In the summer's last months, Yeager let Beard live with attorney Alan Howard while taking English, working as an intern at Howard's firm and participating in a physical fitness routine.

Beard "is an engaging young man, with none of the negative qualities attributed to him by certain media reports," Howard wrote to Yeager.

He participated in a football camp led by Canterbury's coach, and applied to the school.

"Jesse Ray impressed me as a respectful and clear-thinking young man," coach Tom Taylor wrote to Yeager.

Utter said Beard also has a scholarship and more money is being raised for the rest of the cost. He is director of the Juvenile Justice Program of Louisiana and said that program held the money for Beard.

http://www.dailycomet.com/article/20080816/APN/808160907

Some things that come to mind:

1. Doesn't he still need the money for legal defense seeing as apparently the right to a speedy trial has been stricken from the constitution, and he's still under the prosecution of an open case?

2. How much of the defense funds is he using for school?
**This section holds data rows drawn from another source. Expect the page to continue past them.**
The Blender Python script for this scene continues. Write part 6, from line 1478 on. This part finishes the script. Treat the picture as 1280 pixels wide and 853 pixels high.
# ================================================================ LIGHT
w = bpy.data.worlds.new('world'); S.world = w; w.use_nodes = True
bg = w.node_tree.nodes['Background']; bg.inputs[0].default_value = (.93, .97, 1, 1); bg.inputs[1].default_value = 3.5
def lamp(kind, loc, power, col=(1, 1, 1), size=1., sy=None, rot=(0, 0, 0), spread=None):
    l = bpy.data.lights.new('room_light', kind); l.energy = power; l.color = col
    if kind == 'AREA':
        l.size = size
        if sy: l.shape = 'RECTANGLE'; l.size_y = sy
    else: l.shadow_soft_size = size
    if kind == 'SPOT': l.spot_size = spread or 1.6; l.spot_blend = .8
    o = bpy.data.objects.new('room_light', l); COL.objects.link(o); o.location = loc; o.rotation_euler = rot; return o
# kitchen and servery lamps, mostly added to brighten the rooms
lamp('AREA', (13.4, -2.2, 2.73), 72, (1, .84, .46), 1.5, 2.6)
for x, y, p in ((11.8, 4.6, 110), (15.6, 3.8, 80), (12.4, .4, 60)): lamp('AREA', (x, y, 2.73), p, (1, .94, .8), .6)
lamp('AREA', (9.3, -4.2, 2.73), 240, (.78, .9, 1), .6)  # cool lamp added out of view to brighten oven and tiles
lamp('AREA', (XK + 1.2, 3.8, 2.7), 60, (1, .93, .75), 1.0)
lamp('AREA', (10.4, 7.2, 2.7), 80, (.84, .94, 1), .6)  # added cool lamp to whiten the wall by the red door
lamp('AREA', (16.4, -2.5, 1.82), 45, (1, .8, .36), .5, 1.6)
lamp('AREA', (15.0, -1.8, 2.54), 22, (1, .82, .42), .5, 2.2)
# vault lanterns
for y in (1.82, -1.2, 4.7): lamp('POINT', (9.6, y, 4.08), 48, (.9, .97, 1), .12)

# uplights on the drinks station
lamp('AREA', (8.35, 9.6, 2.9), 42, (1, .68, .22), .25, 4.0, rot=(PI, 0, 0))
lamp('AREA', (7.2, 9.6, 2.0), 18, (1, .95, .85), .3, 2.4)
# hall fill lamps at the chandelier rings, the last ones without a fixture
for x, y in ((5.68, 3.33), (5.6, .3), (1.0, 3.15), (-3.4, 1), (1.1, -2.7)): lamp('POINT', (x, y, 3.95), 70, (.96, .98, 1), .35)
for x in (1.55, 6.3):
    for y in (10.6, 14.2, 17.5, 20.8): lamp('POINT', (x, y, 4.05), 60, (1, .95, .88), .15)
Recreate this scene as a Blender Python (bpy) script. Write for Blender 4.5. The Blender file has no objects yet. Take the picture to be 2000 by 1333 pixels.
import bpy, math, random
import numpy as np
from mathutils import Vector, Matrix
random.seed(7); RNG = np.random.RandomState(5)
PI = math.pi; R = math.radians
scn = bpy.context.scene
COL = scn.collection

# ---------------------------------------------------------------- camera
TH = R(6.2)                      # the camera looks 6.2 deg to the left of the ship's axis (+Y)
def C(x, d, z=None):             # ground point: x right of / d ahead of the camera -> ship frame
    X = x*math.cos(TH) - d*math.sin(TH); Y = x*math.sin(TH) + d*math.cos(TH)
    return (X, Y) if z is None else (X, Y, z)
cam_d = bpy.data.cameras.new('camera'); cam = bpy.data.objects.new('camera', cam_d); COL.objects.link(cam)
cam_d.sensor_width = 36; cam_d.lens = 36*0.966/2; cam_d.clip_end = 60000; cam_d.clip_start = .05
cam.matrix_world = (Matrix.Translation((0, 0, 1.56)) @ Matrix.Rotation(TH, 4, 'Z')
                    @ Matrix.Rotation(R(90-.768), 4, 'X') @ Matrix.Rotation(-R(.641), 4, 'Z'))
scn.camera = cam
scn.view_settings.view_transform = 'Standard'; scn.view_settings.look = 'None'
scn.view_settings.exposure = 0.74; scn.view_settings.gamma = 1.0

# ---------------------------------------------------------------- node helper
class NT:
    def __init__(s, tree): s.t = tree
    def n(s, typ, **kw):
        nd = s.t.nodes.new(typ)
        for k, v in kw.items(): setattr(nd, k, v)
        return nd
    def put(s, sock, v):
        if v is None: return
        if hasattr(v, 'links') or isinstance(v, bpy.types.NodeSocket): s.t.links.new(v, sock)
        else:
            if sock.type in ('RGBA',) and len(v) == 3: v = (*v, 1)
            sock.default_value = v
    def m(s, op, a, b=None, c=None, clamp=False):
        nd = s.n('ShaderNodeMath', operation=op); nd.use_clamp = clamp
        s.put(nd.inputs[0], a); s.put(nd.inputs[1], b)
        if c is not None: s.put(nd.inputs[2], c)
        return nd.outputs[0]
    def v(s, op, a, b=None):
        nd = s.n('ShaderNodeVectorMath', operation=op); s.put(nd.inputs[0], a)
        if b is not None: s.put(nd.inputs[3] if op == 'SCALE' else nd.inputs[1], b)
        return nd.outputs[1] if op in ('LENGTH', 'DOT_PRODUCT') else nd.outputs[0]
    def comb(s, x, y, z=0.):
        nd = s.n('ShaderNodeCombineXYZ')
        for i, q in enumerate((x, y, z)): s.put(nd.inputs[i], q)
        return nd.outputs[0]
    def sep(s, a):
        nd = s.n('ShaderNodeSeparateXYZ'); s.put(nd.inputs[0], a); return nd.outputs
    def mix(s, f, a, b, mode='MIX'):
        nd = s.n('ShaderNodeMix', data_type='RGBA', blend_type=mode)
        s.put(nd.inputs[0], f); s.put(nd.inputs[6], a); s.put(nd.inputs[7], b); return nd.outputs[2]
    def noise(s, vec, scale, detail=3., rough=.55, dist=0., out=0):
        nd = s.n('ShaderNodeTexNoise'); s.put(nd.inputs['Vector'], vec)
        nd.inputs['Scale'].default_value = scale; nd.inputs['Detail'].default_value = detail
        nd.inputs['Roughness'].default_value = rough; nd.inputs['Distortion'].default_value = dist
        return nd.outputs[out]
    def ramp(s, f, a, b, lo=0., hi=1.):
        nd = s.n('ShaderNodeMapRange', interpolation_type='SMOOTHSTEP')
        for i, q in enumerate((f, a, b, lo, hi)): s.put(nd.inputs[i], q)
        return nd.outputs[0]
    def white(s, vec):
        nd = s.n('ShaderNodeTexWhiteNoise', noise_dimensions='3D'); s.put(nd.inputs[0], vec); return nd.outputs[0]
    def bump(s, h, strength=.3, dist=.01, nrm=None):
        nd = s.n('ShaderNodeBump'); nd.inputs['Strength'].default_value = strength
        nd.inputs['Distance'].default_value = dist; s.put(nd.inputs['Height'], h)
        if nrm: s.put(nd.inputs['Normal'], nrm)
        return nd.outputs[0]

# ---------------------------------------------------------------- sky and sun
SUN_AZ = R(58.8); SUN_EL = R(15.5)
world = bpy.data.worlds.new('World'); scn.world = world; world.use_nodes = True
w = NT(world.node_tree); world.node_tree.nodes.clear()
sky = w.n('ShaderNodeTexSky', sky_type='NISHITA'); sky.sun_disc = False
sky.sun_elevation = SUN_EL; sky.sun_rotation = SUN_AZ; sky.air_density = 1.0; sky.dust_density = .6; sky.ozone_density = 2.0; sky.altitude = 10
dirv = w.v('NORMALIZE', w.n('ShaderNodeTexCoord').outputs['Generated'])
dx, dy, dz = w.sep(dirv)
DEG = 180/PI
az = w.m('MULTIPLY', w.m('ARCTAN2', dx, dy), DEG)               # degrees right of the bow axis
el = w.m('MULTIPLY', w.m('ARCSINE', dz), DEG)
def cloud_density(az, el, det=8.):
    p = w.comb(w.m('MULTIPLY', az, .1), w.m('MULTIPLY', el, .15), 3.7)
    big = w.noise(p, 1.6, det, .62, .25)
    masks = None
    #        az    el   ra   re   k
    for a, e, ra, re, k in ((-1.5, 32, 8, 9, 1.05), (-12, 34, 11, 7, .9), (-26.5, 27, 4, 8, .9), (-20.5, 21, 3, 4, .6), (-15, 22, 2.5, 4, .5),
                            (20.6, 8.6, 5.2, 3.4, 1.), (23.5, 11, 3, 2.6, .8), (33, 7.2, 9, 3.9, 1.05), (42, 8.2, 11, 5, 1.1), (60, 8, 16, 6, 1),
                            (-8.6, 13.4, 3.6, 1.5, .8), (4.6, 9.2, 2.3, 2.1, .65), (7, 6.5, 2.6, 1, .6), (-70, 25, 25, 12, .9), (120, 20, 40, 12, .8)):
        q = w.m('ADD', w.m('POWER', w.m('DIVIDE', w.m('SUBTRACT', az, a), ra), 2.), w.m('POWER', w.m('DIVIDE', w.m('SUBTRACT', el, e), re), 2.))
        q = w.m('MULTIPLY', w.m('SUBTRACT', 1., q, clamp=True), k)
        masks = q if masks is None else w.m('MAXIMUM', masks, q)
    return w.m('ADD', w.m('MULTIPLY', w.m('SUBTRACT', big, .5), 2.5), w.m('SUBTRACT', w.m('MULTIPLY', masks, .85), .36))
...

3. How much defense money does he have?

4. At least the money is going towards something productive, such as education, and I don't think in general people mind that? But still, why such an opulent school?

Tuesday, August 5, 2008

Judge Mauffray Thrown Off of Jena 6 Case

From the Associated Press:


NEW ORLEANS - The judge overseeing the criminal cases for the remaining Jena Six defendants was removed against his will Friday for making questionable remarks about the teenagers.

Judge J.P. Mauffray Jr. had acknowledged calling the teens "trouble makers" and "a violent bunch" but insisted he could be impartial. Judge Thomas M. Yeager, who was asked by defense attorneys to review the case, found there was an appearance of impropriety and recused Mauffray.

"The right to a fair and impartial judge is of particular importance in the present cases," Yeager wrote.


As Jarret at Jarett-Carter.com says:

Mauffray’s removal comes not a moment too soon. While most of the attention is focused on his remarks, the matters of inappropriate charges being levied against the teenagers and the unlawful trial of Mychal Bell fly relatively under the radar. While these charges and decisions were ultimately overturned, it took thousands of black folks across the country rallying for justice to inspire movement; an accepted practice in 2008 by both sides, but one that should only be used in cases of emergency in 2008 and beyond.


This is exactly right, and I will add the infraction of Mauffray having been overturned for his illegally allowing Bell to tried as an adult. Then Mauffray first still wouldn't let Bell out of prision, then when he was forced to; Mauffray vindicatively revoked Bell's parole based on the same incident that he was tried on, which had been overturned. He does this 10 months after the incident, for which he had been the presiding judge all along; only after he could not get Bell any other way. His prejudice and personal animos are evident.

This is all a great vindication of what we the Jena 6 protestors have said all along. This was a biased, narrow-minded, over-reaching prosecution; in which the defendants had little chance of a fair trial from day one. This proves, contrary to the naysayers, why our fight was right, and that it was productive: Bell's free, and racist/biased judge is off the case. That's our money and pressure that facilitated these things.